start

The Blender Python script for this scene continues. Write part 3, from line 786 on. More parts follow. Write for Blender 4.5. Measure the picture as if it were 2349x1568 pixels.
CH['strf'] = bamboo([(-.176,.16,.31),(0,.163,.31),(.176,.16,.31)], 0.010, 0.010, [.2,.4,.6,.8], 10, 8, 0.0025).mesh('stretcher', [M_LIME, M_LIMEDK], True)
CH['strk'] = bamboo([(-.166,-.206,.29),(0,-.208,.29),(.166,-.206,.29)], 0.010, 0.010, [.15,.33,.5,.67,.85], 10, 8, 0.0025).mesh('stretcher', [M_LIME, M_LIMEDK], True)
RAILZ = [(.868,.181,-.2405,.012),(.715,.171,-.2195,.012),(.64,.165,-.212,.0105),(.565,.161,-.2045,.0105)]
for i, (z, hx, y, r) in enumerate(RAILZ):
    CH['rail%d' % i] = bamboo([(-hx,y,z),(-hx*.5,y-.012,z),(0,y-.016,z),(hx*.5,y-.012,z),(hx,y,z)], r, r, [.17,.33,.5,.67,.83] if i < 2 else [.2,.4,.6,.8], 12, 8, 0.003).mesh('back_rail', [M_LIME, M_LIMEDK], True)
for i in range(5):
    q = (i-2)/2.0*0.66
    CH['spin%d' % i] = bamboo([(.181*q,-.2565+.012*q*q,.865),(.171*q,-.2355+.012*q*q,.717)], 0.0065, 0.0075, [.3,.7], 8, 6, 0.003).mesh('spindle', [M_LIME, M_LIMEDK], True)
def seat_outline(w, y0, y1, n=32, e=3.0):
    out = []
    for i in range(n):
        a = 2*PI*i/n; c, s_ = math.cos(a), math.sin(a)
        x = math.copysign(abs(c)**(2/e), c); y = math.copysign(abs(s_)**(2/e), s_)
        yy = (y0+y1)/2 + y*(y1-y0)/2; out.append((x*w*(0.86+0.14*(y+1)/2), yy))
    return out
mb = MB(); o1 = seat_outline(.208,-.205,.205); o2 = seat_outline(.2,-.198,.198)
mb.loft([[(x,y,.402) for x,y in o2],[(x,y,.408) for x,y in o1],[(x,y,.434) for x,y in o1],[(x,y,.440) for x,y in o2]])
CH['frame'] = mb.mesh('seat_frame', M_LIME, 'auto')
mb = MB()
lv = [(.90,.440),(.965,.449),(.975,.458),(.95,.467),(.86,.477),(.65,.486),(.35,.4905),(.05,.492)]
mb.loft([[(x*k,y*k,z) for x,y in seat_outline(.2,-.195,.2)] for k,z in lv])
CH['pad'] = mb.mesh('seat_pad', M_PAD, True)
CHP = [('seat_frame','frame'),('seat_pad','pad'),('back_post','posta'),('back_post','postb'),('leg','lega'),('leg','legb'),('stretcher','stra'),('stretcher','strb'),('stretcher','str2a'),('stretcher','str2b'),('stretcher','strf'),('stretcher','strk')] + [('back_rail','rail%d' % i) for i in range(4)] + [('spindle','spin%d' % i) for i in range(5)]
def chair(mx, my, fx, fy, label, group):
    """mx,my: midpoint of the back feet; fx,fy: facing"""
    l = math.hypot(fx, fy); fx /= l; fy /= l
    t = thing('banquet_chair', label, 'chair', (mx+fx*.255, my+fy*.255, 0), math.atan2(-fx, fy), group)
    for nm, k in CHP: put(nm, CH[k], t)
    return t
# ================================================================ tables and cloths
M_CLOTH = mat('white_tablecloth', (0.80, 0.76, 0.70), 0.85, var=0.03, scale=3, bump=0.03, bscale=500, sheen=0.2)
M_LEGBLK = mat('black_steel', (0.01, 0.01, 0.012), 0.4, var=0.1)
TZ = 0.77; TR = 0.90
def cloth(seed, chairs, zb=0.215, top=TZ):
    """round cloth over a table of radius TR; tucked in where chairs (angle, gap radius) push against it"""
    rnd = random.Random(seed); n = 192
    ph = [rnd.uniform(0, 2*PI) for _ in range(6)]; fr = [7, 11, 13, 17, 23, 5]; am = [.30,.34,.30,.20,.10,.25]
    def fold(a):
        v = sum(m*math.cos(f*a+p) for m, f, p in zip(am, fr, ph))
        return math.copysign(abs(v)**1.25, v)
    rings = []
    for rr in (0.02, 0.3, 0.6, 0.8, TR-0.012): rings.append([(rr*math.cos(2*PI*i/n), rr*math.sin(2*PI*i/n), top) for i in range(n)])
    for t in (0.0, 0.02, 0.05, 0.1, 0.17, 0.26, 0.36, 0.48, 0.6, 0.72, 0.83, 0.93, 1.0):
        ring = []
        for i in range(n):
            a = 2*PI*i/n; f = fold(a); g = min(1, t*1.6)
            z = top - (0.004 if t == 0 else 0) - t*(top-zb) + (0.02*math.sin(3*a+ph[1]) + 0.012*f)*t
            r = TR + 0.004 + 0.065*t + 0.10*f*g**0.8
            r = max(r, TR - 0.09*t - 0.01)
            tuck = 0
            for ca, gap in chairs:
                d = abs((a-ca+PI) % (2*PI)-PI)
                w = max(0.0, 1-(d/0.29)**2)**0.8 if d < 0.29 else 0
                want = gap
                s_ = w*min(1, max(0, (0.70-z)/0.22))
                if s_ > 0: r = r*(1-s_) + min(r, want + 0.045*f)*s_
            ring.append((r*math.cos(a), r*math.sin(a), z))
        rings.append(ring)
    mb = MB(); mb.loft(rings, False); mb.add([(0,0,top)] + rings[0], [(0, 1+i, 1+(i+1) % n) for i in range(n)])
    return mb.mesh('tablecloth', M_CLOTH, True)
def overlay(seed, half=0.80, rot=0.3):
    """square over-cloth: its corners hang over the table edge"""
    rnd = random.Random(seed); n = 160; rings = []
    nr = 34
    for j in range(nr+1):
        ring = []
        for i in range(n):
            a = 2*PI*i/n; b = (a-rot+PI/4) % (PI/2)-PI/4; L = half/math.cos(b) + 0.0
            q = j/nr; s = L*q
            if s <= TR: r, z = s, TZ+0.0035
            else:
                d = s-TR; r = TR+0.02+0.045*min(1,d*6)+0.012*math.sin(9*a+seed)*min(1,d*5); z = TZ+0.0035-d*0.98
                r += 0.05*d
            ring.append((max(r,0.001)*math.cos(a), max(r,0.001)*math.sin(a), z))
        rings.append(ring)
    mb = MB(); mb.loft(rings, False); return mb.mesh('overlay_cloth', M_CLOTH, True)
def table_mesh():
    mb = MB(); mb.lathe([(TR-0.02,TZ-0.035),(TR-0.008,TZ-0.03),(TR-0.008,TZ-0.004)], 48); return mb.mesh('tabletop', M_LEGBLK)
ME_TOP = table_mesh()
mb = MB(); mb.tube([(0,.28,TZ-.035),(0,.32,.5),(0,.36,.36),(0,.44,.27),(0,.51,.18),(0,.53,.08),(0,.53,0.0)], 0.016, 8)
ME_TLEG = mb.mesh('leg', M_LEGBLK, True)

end

• Short problem
Write out the full listing, keeping every line exactly as it is.

• Task response
The Blender Python script for this scene continues. Write part 3, from line 786 on. More parts follow. Write for Blender 4.5. Measure the picture as if it were 2349x1568 pixels.
CH['strf'] = bamboo([(-.176,.16,.31),(0,.163,.31),(.176,.16,.31)], 0.010, 0.010, [.2,.4,.6,.8], 10, 8, 0.0025).mesh('stretcher', [M_LIME, M_LIMEDK], True)
CH['strk'] = bamboo([(-.166,-.206,.29),(0,-.208,.29),(.166,-.206,.29)], 0.010, 0.010, [.15,.33,.5,.67,.85], 10, 8, 0.0025).mesh('stretcher', [M_LIME, M_LIMEDK], True)
RAILZ = [(.868,.181,-.2405,.012),(.715,.171,-.2195,.012),(.64,.165,-.212,.0105),(.565,.161,-.2045,.0105)]
for i, (z, hx, y, r) in enumerate(RAILZ):
    CH['rail%d' % i] = bamboo([(-hx,y,z),(-hx*.5,y-.012,z),(0,y-.016,z),(hx*.5,y-.012,z),(hx,y,z)], r, r, [.17,.33,.5,.67,.83] if i < 2 else [.2,.4,.6,.8], 12, 8, 0.003).mesh('back_rail', [M_LIME, M_LIMEDK], True)
for i in range(5):
    q = (i-2)/2.0*0.66
    CH['spin%d' % i] = bamboo([(.181*q,-.2565+.012*q*q,.865),(.171*q,-.2355+.012*q*q,.717)], 0.0065, 0.0075, [.3,.7], 8, 6, 0.003).mesh('spindle', [M_LIME, M_LIMEDK], True)
def seat_outline(w, y0, y1, n=32, e=3.0):
    out = []
    for i in range(n):
        a = 2*PI*i/n; c, s_ = math.cos(a), math.sin(a)
        x = math.copysign(abs(c)**(2/e), c); y = math.copysign(abs(s_)**(2/e), s_)
        yy = (y0+y1)/2 + y*(y1-y0)/2; out.append((x*w*(0.86+0.14*(y+1)/2), yy))
    return out
mb = MB(); o1 = seat_outline(.208,-.205,.205); o2 = seat_outline(.2,-.198,.198)
mb.loft([[(x,y,.402) for x,y in o2],[(x,y,.408) for x,y in o1],[(x,y,.434) for x,y in o1],[(x,y,.440) for x,y in o2]])
CH['frame'] = mb.mesh('seat_frame', M_LIME, 'auto')
mb = MB()
lv = [(.90,.440),(.965,.449),(.975,.458),(.95,.467),(.86,.477),(.65,.486),(.35,.4905),(.05,.492)]
mb.loft([[(x*k,y*k,z) for x,y in seat_outline(.2,-.195,.2)] for k,z in lv])
CH['pad'] = mb.mesh('seat_pad', M_PAD, True)
CHP = [('seat_frame','frame'),('seat_pad','pad'),('back_post','posta'),('back_post','postb'),('leg','lega'),('leg','legb'),('stretcher','stra'),('stretcher','strb'),('stretcher','str2a'),('stretcher','str2b'),('stretcher','strf'),('stretcher','strk')] + [('back_rail','rail%d' % i) for i in range(4)] + [('spindle','spin%d' % i) for i in range(5)]
def chair(mx, my, fx, fy, label, group):
    """mx,my: midpoint of the back feet; fx,fy: facing"""
    l = math.hypot(fx, fy); fx /= l; fy /= l
    t = thing('banquet_chair', label, 'chair', (mx+fx*.255, my+fy*.255, 0), math.atan2(-fx, fy), group)
    for nm, k in CHP: put(nm, CH[k], t)
    return t
# ================================================================ tables and cloths
M_CLOTH = mat('white_tablecloth', (0.80, 0.76, 0.70), 0.85, var=0.03, scale=3, bump=0.03, bscale=500, sheen=0.2)
M_LEGBLK = mat('black_steel', (0.01, 0.01, 0.012), 0.4, var=0.1)
TZ = 0.77; TR = 0.90
def cloth(seed, chairs, zb=0.215, top=TZ):
    """round cloth over a table of radius TR; tucked in where chairs (angle, gap radius) push against it"""
    rnd = random.Random(seed); n = 192
    ph = [rnd.uniform(0, 2*PI) for _ in range(6)]; fr = [7, 11, 13, 17, 23, 5]; am = [.30,.34,.30,.20,.10,.25]
    def fold(a):
        v = sum(m*math.cos(f*a+p) for m, f, p in zip(am, fr, ph))
        return math.copysign(abs(v)**1.25, v)
    rings = []
    for rr in (0.02, 0.3, 0.6, 0.8, TR-0.012): rings.append([(rr*math.cos(2*PI*i/n), rr*math.sin(2*PI*i/n), top) for i in range(n)])
    for t in (0.0, 0.02, 0.05, 0.1, 0.17, 0.26, 0.36, 0.48, 0.6, 0.72, 0.83, 0.93, 1.0):
        ring = []
        for i in range(n):
            a = 2*PI*i/n; f = fold(a); g = min(1, t*1.6)
            z = top - (0.004 if t == 0 else 0) - t*(top-zb) + (0.02*math.sin(3*a+ph[1]) + 0.012*f)*t
            r = TR + 0.004 + 0.065*t + 0.10*f*g**0.8
            r = max(r, TR - 0.09*t - 0.01)
            tuck = 0
            for ca, gap in chairs:
                d = abs((a-ca+PI) % (2*PI)-PI)
                w = max(0.0, 1-(d/0.29)**2)**0.8 if d < 0.29 else 0
                want = gap
                s_ = w*min(1, max(0, (0.70-z)/0.22))
                if s_ > 0: r = r*(1-s_) + min(r, want + 0.045*f)*s_
            ring.append((r*math.cos(a), r*math.sin(a), z))
        rings.append(ring)
    mb = MB(); mb.loft(rings, False); mb.add([(0,0,top)] + rings[0], [(0, 1+i, 1+(i+1) % n) for i in range(n)])
    return mb.mesh('tablecloth', M_CLOTH, True)
def overlay(seed, half=0.80, rot=0.3):
    """square over-cloth: its corners hang over the table edge"""
    rnd = random.Random(seed); n = 160; rings = []
    nr = 34
    for j in range(nr+1):
        ring = []
        for i in range(n):
            a = 2*PI*i/n; b = (a-rot+PI/4) % (PI/2)-PI/4; L = half/math.cos(b) + 0.0
            q = j/nr; s = L*q
            if s <= TR: r, z = s, TZ+0.0035
            else:
                d = s-TR; r = TR+0.02+0.045*min(1,d*6)+0.012*math.sin(9*a+seed)*min(1,d*5); z = TZ+0.0035-d*0.98
                r += 0.05*d
            ring.append((max(r,0.001)*math.cos(a), max(r,0.001)*math.sin(a), z))
        rings.append(ring)
    mb = MB(); mb.loft(rings, False); return mb.mesh('overlay_cloth', M_CLOTH, True)
def table_mesh():
    mb = MB(); mb.lathe([(TR-0.02,TZ-0.035),(TR-0.008,TZ-0.03),(TR-0.008,TZ-0.004)], 48); return mb.mesh('tabletop', M_LEGBLK)
ME_TOP = table_mesh()
mb = MB(); mb.tube([(0,.28,TZ-.035),(0,.32,.5),(0,.36,.36),(0,.44,.27),(0,.51,.18),(0,.53,.08),(0,.53,0.0)], 0.016, 8)
ME_TLEG = mb.mesh('leg', M_LEGBLK, True)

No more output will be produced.